We took turns reading to each other and looking out at the world as it crept not at all inexorably by. By the time the spry little Volkswagen camper containing my wife happened upon us (we’d drifted enough to one side that they were able to sneak around us), still a long grind from the top, we’d done three rounds of The Tortoise and the Jackrabbit, had studied hundreds of what we took to be swallows’ nests in the roadcuts, had stamped out a thank-you note in red ink, had marveled at the Indian Paintbrush, the tufty grass poking from dry sand, the crazy chandeliers of pink and white flowers exploding from thornbushes, the cries of seagulls on their way to Mono Lake, the spun-silk cocoons in the mesquite, the lizards, the all-but-erased mining roads cut in switchbacks against great ribs of slate running upwise and canted like the backbone of some scoliotic dinosaur.

We’d seen rusted-tin pop-tab beer cans in the bushes, a sun-bleached squeeze-bottle of Parkay margarine, a refrigerator, and an ancient coil of barbless fence wire. We’d seen Jawa caves from various tribes, and a witch’s castle, flying monkeys bearing messages like passenger pigeons, and a herd of T-Rexes grazing in the Joshua trees. We’d relived the hunter shooting Babar’s mother four times over and every goddamned time felt the emptiness of it.

Do you want to go with those guys? I said to Jasper (meaning with his mother et. al in the Volkswagen). They’ll get to the dunes hours before we do.

Nah, he said. The birthday boy should always get there last.

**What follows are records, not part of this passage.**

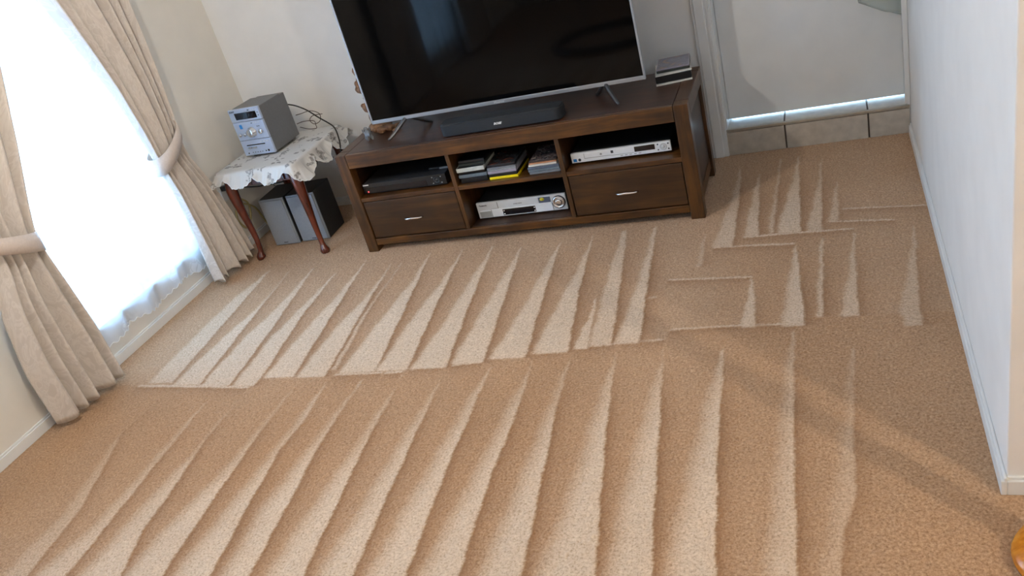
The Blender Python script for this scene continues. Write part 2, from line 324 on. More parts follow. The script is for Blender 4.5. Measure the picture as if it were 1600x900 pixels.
WEDGES = [
([(-0.595,-0.076),(-0.537,-0.642),(-0.49,-1.131)],[(-0.595,-0.076),(-0.65,-0.411),(-0.65,-0.728),(-0.639,-1.105)],0.025,0.7),
([(-0.451,-0.046),(-0.371,-0.712),(-0.314,-1.154)],[(-0.451,-0.046),(-0.414,-0.464),(-0.45,-0.767),(-0.471,-1.128)],0.02,0.8),
([(-0.294,-0.086),(-0.189,-0.75),(-0.137,-1.17)],[(-0.294,-0.086),(-0.286,-0.525),(-0.312,-0.8),(-0.302,-1.153)],0.02,0.85),
([(-0.105,-0.174),(-0.076,-0.637),(0.001,-1.125)],[(-0.105,-0.174),(-0.127,-0.5),(-0.148,-0.795),(-0.118,-1.179)],0.02,0.9),
([(0.023,-0.066),(0.101,-0.635),(0.17,-1.124)],[(0.023,-0.066),(0.033,-0.429),(0.016,-0.75),(0.014,-1.126)],0.02,0.95),
([(0.206,-0.131),(0.262,-0.611),(0.328,-1.081)],[(0.206,-0.131),(0.217,-0.465),(0.184,-0.766),(0.186,-1.132)],0.02,0.95),
([(0.275,-0.143),(0.293,-0.594),(0.367,-1.086)],[(0.268,-0.142),(0.28,-0.634),(0.34,-1.081)],0.008,0.6),
([(0.394,-0.024),(0.487,-0.596),(0.566,-1.112)],[(0.394,-0.024),(0.418,-0.346),(0.402,-0.689),(0.391,-1.11)],0.02,1.0),
([(0.585,-0.054),(0.652,-0.636),(0.714,-1.105)],[(0.585,-0.054),(0.59,-0.417),(0.568,-0.726),(0.57,-1.109)],0.02,1.0),
([(0.751,-0.05),(0.823,-0.65),(0.885,-1.09)],[(0.751,-0.05),(0.745,-0.358),(0.747,-0.796),(0.725,-1.106)],0.02,1.0),
([(0.916,-0.082),(0.982,-0.617),(1.04,-1.07)],[(0.916,-0.082),(0.908,-0.353),(0.902,-0.762),(0.901,-1.082)],0.02,1.0),
([(1.116,-0.071),(1.162,-0.587),(1.211,-1.035)],[(1.116,-0.071),(1.1,-0.354),(1.093,-0.708),(1.061,-1.059)],0.02,1.0),
([(1.273,-0.05),(1.321,-0.582),(1.377,-1.005)],[(1.273,-0.05),(1.269,-0.353),(1.251,-0.65),(1.233,-1.037)],0.02,1.0),
([(1.413,-0.641),(1.453,-1.003)],[(1.407,-0.64),(1.41,-0.816),(1.396,-1.02)],0.01,1.0),
([(1.434,-0.031),(1.494,-0.527),(1.545,-0.994)],[(1.415,-0.047),(1.425,-0.463),(1.456,-1.003)],0.015,0.9),
([(1.577,-0.023),(1.615,-0.545),(1.651,-0.977)],[(1.565,-0.046),(1.57,-0.485),(1.561,-0.999)],0.02,1.0),
([(0.535,-1.151),(0.533,-1.273),(0.544,-1.569),(0.587,-1.878),(0.619,-2.157),(0.678,-2.681)],[(0.527,-1.159),(0.53,-1.357),(0.514,-1.692),(0.494,-1.881),(0.522,-2.164),(0.574,-2.694)],0.05,1.0),
([(0.361,-1.159),(0.394,-1.396),(0.384,-1.593),(0.425,-1.875),(0.476,-2.167),(0.568,-2.695)],[(0.362,-1.185),(0.378,-1.476),(0.357,-1.833),(0.342,-2.072),(0.339,-2.176),(0.322,-2.727)],0.05,1.0),
([(0.22,-1.169),(0.226,-1.42),(0.237,-1.607),(0.262,-1.91),(0.291,-2.179),(0.35,-2.724)],[(0.221,-1.204),(0.226,-1.474),(0.203,-1.756),(0.165,-1.914),(0.134,-2.189),(0.071,-2.76)],0.05,0.95),
([(-0.019,-1.22),(-0.007,-1.54),(0.037,-1.806),(0.056,-1.985),(0.121,-2.19),(0.293,-2.731)],[(-0.015,-1.246),(-0.002,-1.607),(-0.032,-1.866),(-0.037,-2.143),(-0.039,-2.201),(-0.056,-2.777)],0.05,0.9),
([(-0.184,-1.244),(-0.153,-1.648),(-0.124,-1.949),(-0.102,-2.205),(-0.052,-2.776)],[(-0.182,-1.275),(-0.173,-1.659),(-0.178,-1.989),(-0.233,-2.214),(-0.382,-2.819)],0.05,0.8),
([(-0.459,-1.201),(-0.487,-1.479),(-0.319,-1.908),(-0.273,-2.216),(-0.187,-2.794)],[(-0.456,-1.228),(-0.481,-1.536),(-0.387,-1.933),(-0.392,-2.224),(-0.404,-2.822)],0.05,0.6),
([(0.709,-1.126),(0.741,-1.58),(0.795,-2.013),(0.812,-2.144),(0.881,-2.654)],[(0.707,-1.135),(0.719,-1.203),(0.712,-1.607),(0.697,-1.836),(0.686,-2.153),(0.667,-2.682)],0.05,1),
([(0.893,-1.112),(0.917,-1.456),(0.953,-1.875),(0.982,-2.133),(1.04,-2.633)],[(0.892,-1.116),(0.902,-1.179),(0.885,-1.621),(0.879,-1.9),(0.865,-2.141),(0.836,-2.66)],0.05,1),
([(1.082,-1.09),(1.097,-1.359),(1.112,-1.671),(1.153,-2.122),(1.198,-2.613)],[(1.081,-1.094),(1.08,-1.157),(1.059,-1.581),(1.04,-1.883),(1.037,-2.129),(1.031,-2.634)],0.05,1),
([(1.249,-1.068),(1.278,-1.394),(1.285,-1.741),(1.317,-2.111),(1.359,-2.592)],[(1.248,-1.072),(1.257,-1.151),(1.242,-1.556),(1.224,-1.822),(1.202,-2.118),(1.165,-2.617)],0.05,1),
([(1.4,-1.029),(1.417,-1.341),(1.467,-1.771),(1.504,-2.098),(1.556,-2.566)],[(1.399,-1.033),(1.403,-1.062),(1.403,-1.397),(1.398,-1.739),(1.383,-2.106),(1.363,-2.591)],0.05,1),
([(1.571,-1.025),(1.622,-1.483),(1.663,-1.767),(1.71,-2.085),(1.777,-2.537)],[(1.569,-1.029),(1.577,-1.107),(1.573,-1.456),(1.575,-1.769),(1.556,-2.095),(1.528,-2.569)],0.05,1),
([(1.749,-1.023),(1.799,-1.498),(1.836,-1.855),(1.863,-2.075),(1.919,-2.518)],[(1.747,-1.027),(1.758,-1.12),(1.745,-1.446),(1.741,-1.765),(1.745,-2.082),(1.751,-2.54)],0.05,1),
([(1.967,-1.043),(1.992,-1.596),(2.026,-2.062),(2.057,-2.5)],[(1.966,-1.045),(1.946,-1.299),(1.921,-1.684),(1.902,-2.072),(1.879,-2.524)],0.05,1),
([(2.203,-0.954),(2.212,-1.597),(2.227,-2.048),(2.241,-2.476)],[(2.199,-0.953),(2.192,-1.207),(2.176,-1.528),(2.149,-2.054),(2.126,-2.491)],0.05,0.85),
([(2.396,-1.076),(2.376,-1.597),(2.374,-1.797),(2.337,-1.914),(2.33,-2.042),(2.307,-2.468)],[(2.386,-1.076),(2.366,-1.412),(2.322,-1.692),(2.277,-2.045),(2.221,-2.479)],0.05,0.55),
([(1.925,0.543),(1.94,0.251),(1.945,-0.3)],[(1.918,0.545),(1.911,0.259),(1.858,-0.295)],0.015,0.8),
([(2.021,0.454),(2.035,0.095),(2.046,-0.213)],[(2.018,0.455),(2.0,0.181),(1.986,-0.22)],0.012,0.8),
([(2.124,0.603),(2.108,-0.212)],[(2.115,0.606),(2.084,-0.212)],0.01,0.6),
([(2.204,0.607),(2.22,-0.218)],[(2.198,0.609),(2.187,0.404),(2.121,-0.215)],0.015,0.85),
([(2.312,0.541),(2.306,-0.223)],[(2.307,0.543),(2.297,0.315),(2.244,-0.218)],0.012,0.7),
([(2.376,0.265),(2.374,-0.158)],[(2.373,0.266),(2.331,-0.15)],0.01,0.6),
([(2.203,-0.324),(2.223,-0.666),(2.239,-0.874)],[(2.2,-0.323),(2.175,-0.677),(2.159,-0.938)],0.02,0.9),
([(2.308,-0.281),(2.3,-0.881)],[(2.298,-0.279),(2.278,-0.888)],0.01,0.8),
([(2.43,-0.253),(2.421,-0.624),(2.42,-0.894)],[(2.425,-0.252),(2.392,-0.619),(2.359,-0.887)],0.015,0.75),
([(2.656,-0.238),(2.628,-0.655),(2.612,-0.975)],[(2.653,-0.237),(2.596,-0.615),(2.547,-0.882),(2.555,-0.969)],0.015,0.6),
([(2.041,-0.566),(2.071,-0.929)],[(2.037,-0.565),(2.016,-0.93)],0.012,0.9),
([(1.816,-0.124),(1.828,-0.412)],[(1.813,-0.123),(1.8,-0.453)],0.01,0.6),
]
LINES = [
[(-0.684,-1.148),(-0.349,-1.169),(-0.019,-1.189)],
[(0.613,-1.125),(0.705,-1.118)],
[(0.367,-1.124),(0.611,-1.121)],
[(0.723,-1.106),(0.889,-1.086)],
[(0.902,-1.091),(1.044,-1.075)],
[(1.229,-1.032),(1.388,-1.011)],
[(1.395,-1.015),(1.567,-0.991)],
[(1.576,-0.988),(1.748,-0.982)],
[(1.626,-0.678),(1.675,-0.675)],
[(1.693,-0.543),(2.045,-0.568)],
[(1.75,-0.922),(1.999,-0.917),(2.209,-0.922)],
[(1.853,-0.296),(1.96,-0.299),(2.201,-0.324)],
[(1.976,-0.225),(2.195,-0.23),(2.433,-0.236)],
[(2.382,-0.044),(2.723,-0.088)],
[(2.331,-0.15),(2.591,-0.193)],
[(1.632,-0.677),(1.676,-0.673)],
]
ZB = [(-0.968,-1.119),(-0.684,-1.148),(-0.019,-1.189),(0.017,-1.141),(0.613,-1.125),(0.705,-1.118),(0.723,-1.106),(0.889,-1.086),(0.902,-1.091),(1.044,-1.075),(1.068,-1.055),(1.229,-1.032),(1.388,-1.011),(1.567,-0.991),(1.748,-0.982),(1.75,-0.922),(2.209,-0.922),(2.213,-0.889),(2.557,-0.898),(2.733,-0.902)]
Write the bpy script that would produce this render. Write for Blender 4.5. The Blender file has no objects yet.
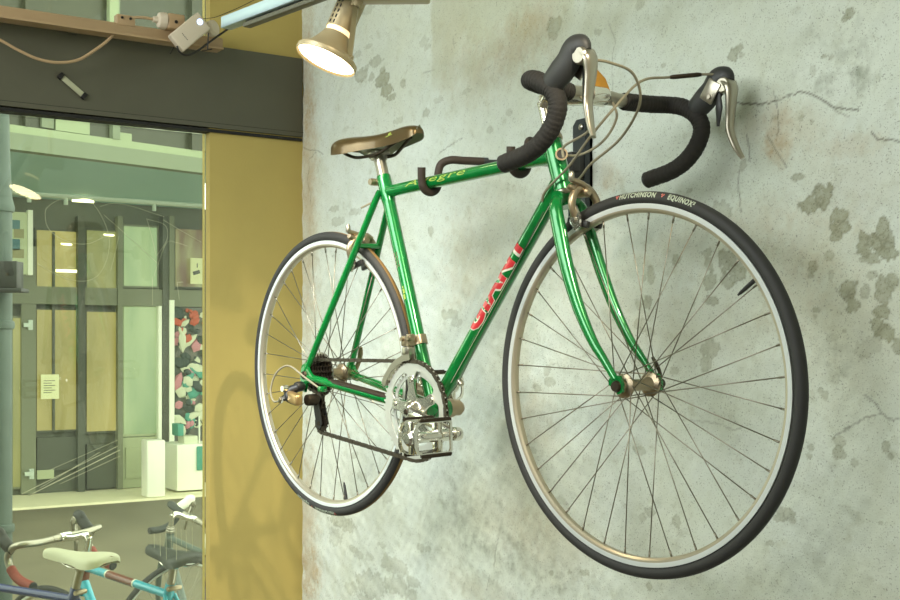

* It went like this: the judge found him guilty on all three counts: (1) construction without a permit; (2) making false statements (he’d tried to give a fake name — it’d worked on another occasion); and (3) threatening, intimidating or interfering with a Forest Service officer. The prosecutor wanted $900 and 3 years probation. The judge settled on a $450 fine and 50 hours of community service.